For most teams, the O-line’s success is measured by the team’s success.
“I always tell guys when they talk about their teams, and all these people going to all these 7-on-7s and having success, that it’s all fun and games until the front gets involved,” Harding head coach Matt Richardson said. “That’s how far you’re going to go. Your team’s going to survive and advance as far as your offensive and defensive line [can take you].”
Building and maintaining a strong offensive line is far from easy, however.
It is, by most coaches’ admission, not a glamorous nor particularly simple position. Additionally, while there are technically five parts of the line, they have to work together as one cohesive unit.
“If one breaks down, they all break down,” Lazzari said.
For that reason, offensive linemen are rarely ever separated from one another. While coaches may sometimes take tackles and blocking tight ends aside while centers and guards practice together, they are never too far from one another.
“We’ll be in individual, we’ll be in group, we’ll be in group pass, we’ll be in all those things. And it’s normally an hour before we see anybody else,” Toth said.
The bond, as a result, can be formed quickly.
In July, Ellis Daniels, the son of LeShun Daniels Sr. and younger brother of LeShun Daniels Jr. and James Daniels, all Harding graduates, announced he was transferring from North Point High School in Maryland to Harding. It did not take long for him to feel at home.
“It’s been amazing.

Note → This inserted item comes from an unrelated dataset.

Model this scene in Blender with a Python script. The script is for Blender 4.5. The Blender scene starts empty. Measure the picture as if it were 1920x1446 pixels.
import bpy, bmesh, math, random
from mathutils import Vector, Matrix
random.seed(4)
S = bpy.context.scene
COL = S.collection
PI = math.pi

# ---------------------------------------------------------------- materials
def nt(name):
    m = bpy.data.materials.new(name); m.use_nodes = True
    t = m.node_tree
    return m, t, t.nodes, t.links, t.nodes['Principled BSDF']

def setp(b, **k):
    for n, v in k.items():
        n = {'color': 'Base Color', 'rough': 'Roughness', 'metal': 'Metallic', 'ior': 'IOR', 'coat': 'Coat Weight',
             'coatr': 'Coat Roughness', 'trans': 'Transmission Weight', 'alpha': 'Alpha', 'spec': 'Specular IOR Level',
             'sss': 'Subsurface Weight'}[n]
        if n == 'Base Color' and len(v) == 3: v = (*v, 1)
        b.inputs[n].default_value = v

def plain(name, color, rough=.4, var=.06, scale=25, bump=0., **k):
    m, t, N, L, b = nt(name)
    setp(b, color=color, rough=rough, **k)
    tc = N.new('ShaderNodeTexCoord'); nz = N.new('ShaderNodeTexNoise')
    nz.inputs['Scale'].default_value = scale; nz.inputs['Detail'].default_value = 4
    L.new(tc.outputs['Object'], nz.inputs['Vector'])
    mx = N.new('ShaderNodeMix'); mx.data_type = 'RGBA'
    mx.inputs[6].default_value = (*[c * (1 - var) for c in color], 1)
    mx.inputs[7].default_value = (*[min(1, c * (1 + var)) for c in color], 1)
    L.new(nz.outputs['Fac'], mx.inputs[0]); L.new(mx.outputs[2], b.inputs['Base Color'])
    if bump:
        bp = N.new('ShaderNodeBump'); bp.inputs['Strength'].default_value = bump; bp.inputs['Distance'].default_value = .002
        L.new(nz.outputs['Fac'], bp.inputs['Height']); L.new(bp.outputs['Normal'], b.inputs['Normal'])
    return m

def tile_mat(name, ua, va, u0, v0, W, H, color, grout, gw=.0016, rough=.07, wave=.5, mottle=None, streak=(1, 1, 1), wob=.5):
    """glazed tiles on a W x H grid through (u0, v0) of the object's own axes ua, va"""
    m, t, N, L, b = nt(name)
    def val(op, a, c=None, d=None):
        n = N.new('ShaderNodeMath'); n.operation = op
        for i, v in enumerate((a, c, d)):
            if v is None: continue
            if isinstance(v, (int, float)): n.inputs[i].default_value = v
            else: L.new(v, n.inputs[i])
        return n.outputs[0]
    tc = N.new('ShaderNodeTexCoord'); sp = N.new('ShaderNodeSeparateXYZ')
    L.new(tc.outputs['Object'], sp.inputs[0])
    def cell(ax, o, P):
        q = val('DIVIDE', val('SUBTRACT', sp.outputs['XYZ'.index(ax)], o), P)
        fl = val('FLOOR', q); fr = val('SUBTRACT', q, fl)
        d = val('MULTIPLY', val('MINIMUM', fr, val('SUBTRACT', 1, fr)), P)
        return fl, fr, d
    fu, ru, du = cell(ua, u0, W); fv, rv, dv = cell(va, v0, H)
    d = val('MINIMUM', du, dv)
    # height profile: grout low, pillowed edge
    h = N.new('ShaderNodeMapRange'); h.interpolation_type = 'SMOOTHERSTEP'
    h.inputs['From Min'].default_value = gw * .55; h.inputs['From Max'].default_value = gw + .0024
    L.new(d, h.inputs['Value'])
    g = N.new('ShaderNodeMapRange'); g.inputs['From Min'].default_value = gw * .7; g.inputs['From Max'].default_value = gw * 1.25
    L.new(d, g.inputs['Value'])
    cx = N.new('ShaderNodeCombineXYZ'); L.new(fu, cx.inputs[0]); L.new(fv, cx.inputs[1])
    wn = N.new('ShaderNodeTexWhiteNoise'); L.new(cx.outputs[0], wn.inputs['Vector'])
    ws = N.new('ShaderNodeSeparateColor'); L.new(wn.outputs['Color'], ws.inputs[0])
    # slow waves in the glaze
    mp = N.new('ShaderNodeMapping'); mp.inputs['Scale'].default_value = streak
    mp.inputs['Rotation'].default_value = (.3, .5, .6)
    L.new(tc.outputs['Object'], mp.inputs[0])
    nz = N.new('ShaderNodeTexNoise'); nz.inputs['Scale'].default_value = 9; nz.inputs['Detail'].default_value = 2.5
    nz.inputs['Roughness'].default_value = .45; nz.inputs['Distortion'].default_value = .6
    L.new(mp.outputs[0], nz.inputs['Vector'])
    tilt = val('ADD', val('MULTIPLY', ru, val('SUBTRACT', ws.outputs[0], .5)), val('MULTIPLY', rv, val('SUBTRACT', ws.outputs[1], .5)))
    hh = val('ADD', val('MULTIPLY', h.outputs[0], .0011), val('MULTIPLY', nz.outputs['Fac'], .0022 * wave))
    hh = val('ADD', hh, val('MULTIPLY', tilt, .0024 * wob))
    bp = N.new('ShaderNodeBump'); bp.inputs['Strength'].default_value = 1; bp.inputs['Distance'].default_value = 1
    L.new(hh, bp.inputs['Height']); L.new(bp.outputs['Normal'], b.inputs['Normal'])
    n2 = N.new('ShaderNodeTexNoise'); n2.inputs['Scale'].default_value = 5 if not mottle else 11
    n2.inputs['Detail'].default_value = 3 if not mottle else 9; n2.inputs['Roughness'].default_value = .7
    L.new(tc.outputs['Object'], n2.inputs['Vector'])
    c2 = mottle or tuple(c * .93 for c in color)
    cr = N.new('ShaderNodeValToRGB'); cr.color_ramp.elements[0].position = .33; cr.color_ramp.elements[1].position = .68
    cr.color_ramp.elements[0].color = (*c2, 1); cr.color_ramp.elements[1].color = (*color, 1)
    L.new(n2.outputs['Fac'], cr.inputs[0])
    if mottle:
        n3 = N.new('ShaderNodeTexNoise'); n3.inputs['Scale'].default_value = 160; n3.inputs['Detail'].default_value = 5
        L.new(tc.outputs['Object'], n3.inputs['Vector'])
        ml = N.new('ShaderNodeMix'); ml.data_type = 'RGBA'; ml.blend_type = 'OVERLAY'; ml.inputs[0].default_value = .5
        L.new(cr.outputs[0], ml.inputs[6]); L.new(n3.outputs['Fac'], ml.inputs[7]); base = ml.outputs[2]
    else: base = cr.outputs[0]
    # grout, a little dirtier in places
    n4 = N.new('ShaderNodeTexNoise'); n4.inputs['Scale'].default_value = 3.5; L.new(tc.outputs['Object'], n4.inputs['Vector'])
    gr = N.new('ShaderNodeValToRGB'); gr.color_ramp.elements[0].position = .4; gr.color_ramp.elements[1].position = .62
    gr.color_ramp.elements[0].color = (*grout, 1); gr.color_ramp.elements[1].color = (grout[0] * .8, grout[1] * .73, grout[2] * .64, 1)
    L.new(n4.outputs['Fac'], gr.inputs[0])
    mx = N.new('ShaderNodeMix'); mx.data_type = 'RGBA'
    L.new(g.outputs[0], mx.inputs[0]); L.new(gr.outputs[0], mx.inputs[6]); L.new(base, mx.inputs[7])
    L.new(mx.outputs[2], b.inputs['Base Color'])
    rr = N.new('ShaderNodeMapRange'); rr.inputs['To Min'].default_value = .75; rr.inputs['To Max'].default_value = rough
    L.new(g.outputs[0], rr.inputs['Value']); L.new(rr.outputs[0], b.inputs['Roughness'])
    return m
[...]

Just meeting these guys, it feels like I have a true connection with them,” Ellis Daniels said. “Even practicing with these guys, they feel like my brothers, other than my actual family.”
The unsung nature of the job, the collective hardship they face and the inherent teamwork required produce the unique bond linemen typically forge with one another, one that often dictates the success and failure of a team.
“They hang together because they know what they’re going through,” J.D. Latell said. “The skill kids are running around, catching balls, taking handoffs, and they’re pushing the sled in 90-degree heat. They’re staying under the chute while skill guys are making fancy cuts. So they appreciate what they go through. Therefore, I think that brings them together.
“It’s that trust that they have in each other that they become, in essence, like the best friends with each other on the team. They have each other’s backs, and they know that about each other, and that brings them together, and it makes it a great group of guys to coach.”